The arrangement of data on servers will change and the flow of data between users and businesses too. This is where the news and information industry can reinvent itself and reenter the game to foster a healthier and more stable society. When digital first emerged, the news leadership failed to adapt due to fear of self-cannibalisation, but ended surrendering themselves quietly to tech empires. This time, news corporations of all sizes and colors must “first ponder, then dare” to ensure that in the next round of the game, the industry, in whatever form or shape it may take, can negotiate with other stakeholders from a position of strength, rather than accepting a unavoidable defeat.

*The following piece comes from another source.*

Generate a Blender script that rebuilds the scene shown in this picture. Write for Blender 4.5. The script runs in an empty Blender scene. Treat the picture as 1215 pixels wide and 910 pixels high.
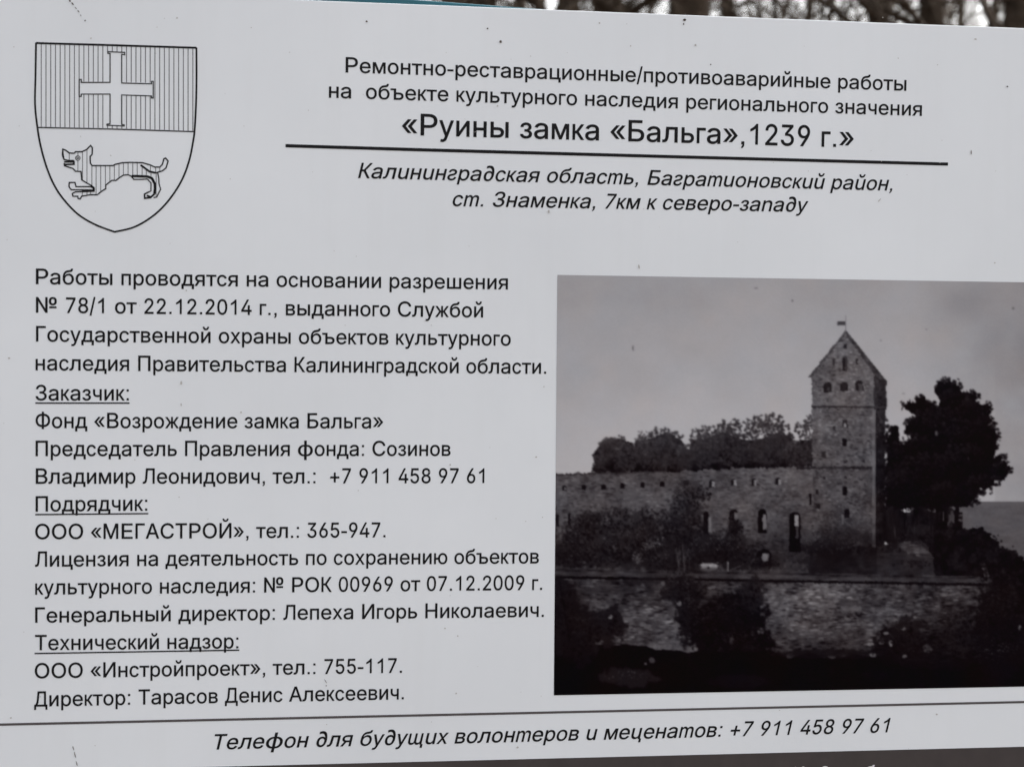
import bpy, bmesh, math, random
import numpy as np
from mathutils import Matrix, Vector

scene = bpy.context.scene
COL = scene.collection
R = math.radians

# ------------------------------------------------------------------ camera
cam_data = bpy.data.cameras.new('camera')
cam = bpy.data.objects.new('camera', cam_data)
COL.objects.link(cam)
cam.matrix_world = Matrix((( 0.98822229, -0.00614149, -0.15290186, -0.44719237),
                           (-0.15239023,  0.05143028, -0.98698133, -2.19480744),
                           ( 0.01392532,  0.9986577 ,  0.04988865,  1.49892048),
                           (0, 0, 0, 1)))
cam_data.sensor_width = 36.0
cam_data.lens = 36.0 * 2158.98 / 1215.0
cam_data.clip_start = 0.05
cam_data.clip_end = 2000
cam_data.dof.use_dof = True
cam_data.dof.focus_distance = 2.30
cam_data.dof.aperture_fstop = 6.0
cam_data.dof.aperture_blades = 7
scene.camera = cam

# ------------------------------------------------------------------ light
SUN_EL, SUN_ROT = 45.0, 62.0        # veiled sun behind the board
world = bpy.data.worlds.new('World')
scene.world = world
world.use_nodes = True
wn, wl = world.node_tree.nodes, world.node_tree.links
for n in list(wn): wn.remove(n)
wo = wn.new('ShaderNodeOutputWorld'); bg = wn.new('ShaderNodeBackground')
sky = wn.new('ShaderNodeTexSky'); sky.sky_type = 'NISHITA'; sky.sun_disc = False
sky.sun_elevation = R(SUN_EL); sky.sun_rotation = R(SUN_ROT)
sky.air_density = 1.0; sky.dust_density = 6.0; sky.ozone_density = 1.0
hs = wn.new('ShaderNodeHueSaturation'); hs.inputs['Saturation'].default_value = 0.26   # overcast: grey-white
wl.new(sky.outputs[0], hs.inputs['Color']); wl.new(hs.outputs[0], bg.inputs[0])
bg.inputs[1].default_value = 0.15
wl.new(bg.outputs[0], wo.inputs[0])
sd = bpy.data.lights.new('sun', 'SUN'); sd.energy = 0.8; sd.angle = R(25); sd.color = (1, .99, .98)
sun = bpy.data.objects.new('sun', sd); COL.objects.link(sun)
# Nishita: sun_rotation measured clockwise from +Y
az = R(SUN_ROT); d = Vector((math.sin(az)*math.cos(R(SUN_EL)), math.cos(az)*math.cos(R(SUN_EL)), math.sin(R(SUN_EL))))
sun.rotation_euler = d.to_track_quat('Z', 'Y').to_euler()
vs = scene.view_settings
vs.view_transform = 'Standard'; vs.look = 'None'; vs.gamma = 1.0; vs.exposure = 1.72
vs.use_curve_mapping = False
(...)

What does this belligerent statement mean? It means that the weakness of the news industry was a mixture of a lack of preparation to deal with an unavoidable technological shift and the fear that C-Level employees have when they need to make drastic moves that can impact their short-term bonuses. The architectures that will emerge from AI already are moving to be decentralised and interoperable. Increased volumes of data, security and privacy concerns, data-related fault tolerance and reliability, the availability of new distributed ledger technologies (like blockchain), and decentralised demand are all trends that point in the same direction. The opportunity will arrive (it’s not futurism, but simple observation); it just needs to be seized.
There is a change, a shift ongoing. New and existing news companies must boldly embrace emerging alternatives, benefitting from decentralisation to allow diverse players, and society must press for legislation to make markets strong and open. In the past, the consolidation of search and social networks would have needed a missing shift from traditional models to innovative ones. Embracing new technologies and platforms can reshape the market, but swift, immediate, strategic action is needed. Relying on outdated models will stifle innovation and lead to the industry’s decline. Sustainable business practices prioritising public trust, content integritover viewership are essential. Failure to adapt could render traditional news entities obsolete, making extinction seem a plausible risk.